In vista del Congresso Nazionale che avrà luogo a Roma a luglio, domani si riuniranno a Palermo oltre 400 architetti provenienti da ogni parte della Sicilia per confrontarsi su Le città del futuro. Idee, strategie e progetti per la Sicilia. Una giornata che si svolgerà ai Cantieri Culturali della Zisa, per discutere di rigenerazione urbana e di sviluppo territoriale e dei processi in corso a Palermo e nelle altre città dell’Isola. Presenti anche Giuseppe Cappochin, presidente del Consiglio nazionale degli architetti, il sindaco Leoluca Orlando e il presidente della Regione, Nello Musumeci.
Per l’occasione si prenderà spunto anche dalle esperienze già in atto in Europa.

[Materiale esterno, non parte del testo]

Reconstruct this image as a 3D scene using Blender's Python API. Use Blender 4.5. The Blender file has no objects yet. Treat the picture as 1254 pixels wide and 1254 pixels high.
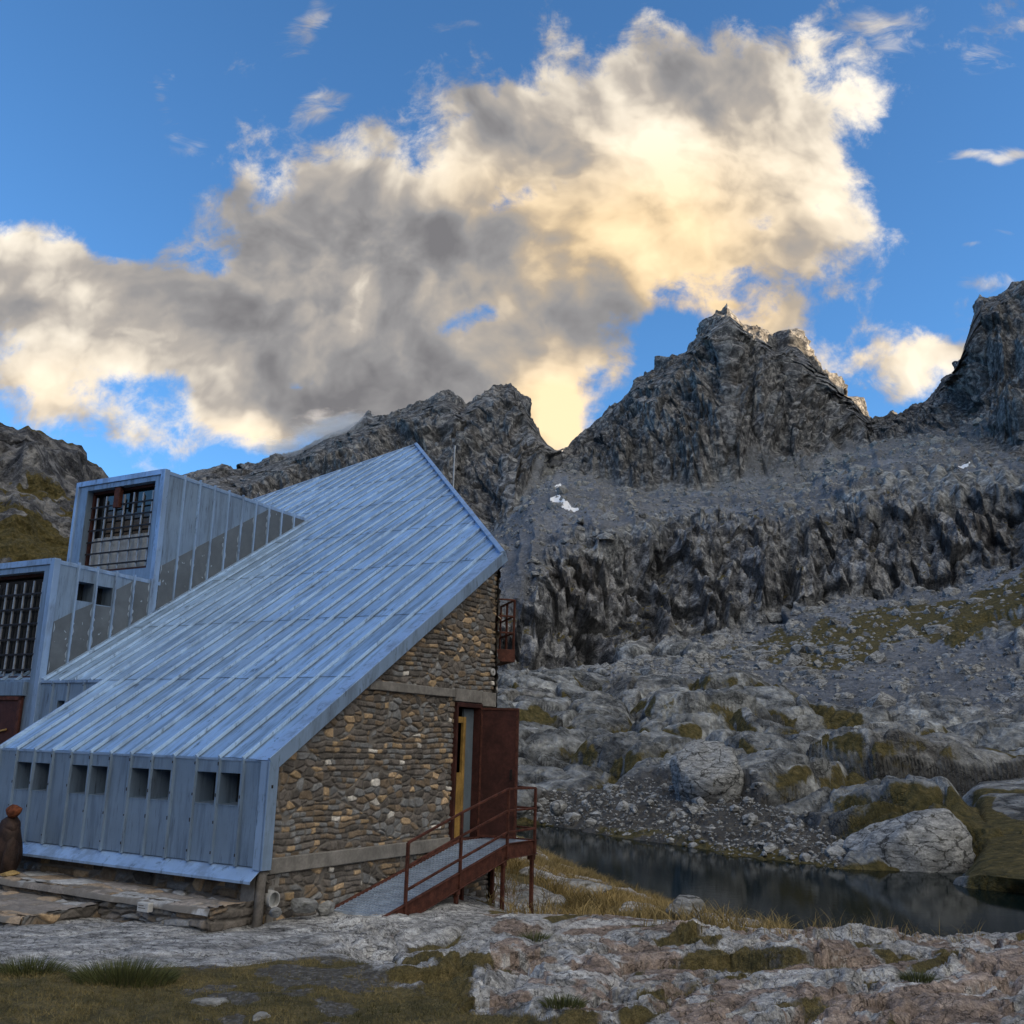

Dopo l’apertura dei lavori da parte del Presidente della Consulta regionale degli ordini degli architetti siciliani Giuseppe Falzea, e del presidente dell’ordine di Palermo Francesco Miceli, i temi al centro del dibattito saranno introdotti da Lorenzo Bellicini, direttore del Cresme; Enzo Siviero, professore Luav, Ippolito Pestellini architetto Oma – Manifesta 12 e da Maurizio Carta, presidente della Scuola Politecnica dell’Università di Palermo.
«Se Palermo vuole diventare una città del diverso presente – spiega Carta a Meridionews – preferisco questo termine a città del futuro perché altrimenti sembra si stia parlando di un cosa proiettata talmente avanti che non lo vedremo mai, la sfida etica ma anche politica è cominciare da ciò che sta già accadendo. Occorre mettere a sistema dei processi che a Palermo sono già in atto, che riguardano ad esempio la mobilità o il ritrovato rapporto con il mare, finora gestiti per comparti separati. La grande sfida è metterli insieme per ripensare la città». Per Carta, in particolare, occorre rivedere il rapporto della città con il mare «che non vuol dire soltanto l’apertura del fronte del porto, ma significa provare a immaginare come parte della città possa tornare ad abitare nelle aree costiere, ripensare le borgate non soltanto come periferie ma risanarle in modo tale che possano tornare ad essere luoghi interessanti in cui vivere».
Il presidente della Scuola Politecnica si riferisce ad esempio a delle fabbriche dismesse, che potrebbero diventare luoghi di co-working o centri per l’arte e la cultura «che così non si troverebbero soltanto in alcune zone del centro storico». Processi che sono già in atto «grazie al lavoro di alcune associazioni o degli stessi cittadini che cominciano a capire – sottolinea ancora – che il riscatto della periferia passa soprattutto dal riscatto sociale». Alcuni finanziamenti in questo senso sono già arrivati. «Possiamo cominciare a pensare a un diverso presente anche perché in questo momento la città ha un’occasione anche grazie al piano regolatore che è lo spartito sul quale ognuno di noi suonerà il proprio strumento a seconda delle responsabilità e dei ruoli che riveste». E poi, indaga altre possibilità come «rendere la città capace di sfruttare risorse energetiche come il sole, il vento, l’acqua o alcune zone periferiche autosufficienti grazie al riciclo dei rifiuti, utilizzando ad esempio l’organico da trasformare in compost per orti urbani o giardini».
In quest’ottica per Carta è fondamentale il dialogo con la cittadinanza che «deve superare la sua forma episodica e diventare un confronto quotidiano. All’interno di questo ambito entrambi gli interlocutori, Comune e cittadini, alla fine dovranno modificare il proprio punto di vista. La progettazione partecipata parte dalle rispettive posizioni, si confronta con la realtà, ovvero con le regole, i tempi e le risorse, e alla fine si trova una soluzione che non è un compromesso al ribasso ma garantisce un risultato che diversamente le parti non avrebbero ottenuto agendo da sole. Il dialogo e la partecipazione devono essere il modo in cui si inizia il processo per ripensare la città».
In questo senso Carta cita una delle esperienze più interessanti, ovvero quella di Parigi dove sono stati promossi dei micro concorsi nell’ambito di Reinventer Paris: «L’amministrazione comunale chiama la cittadinanza non soltanto a esprimere un punto di vista o un parere su ciò che è stato deciso o già fatto – conclude – ma chiede progetti, chiede di individuare fonti di finanziamento, e i soggetti che li porteranno avanti per riappropriarsi di luoghi da giardini pubblici o edifici di proprietà comunale. Così il dialogo diventa concreto e fattivo».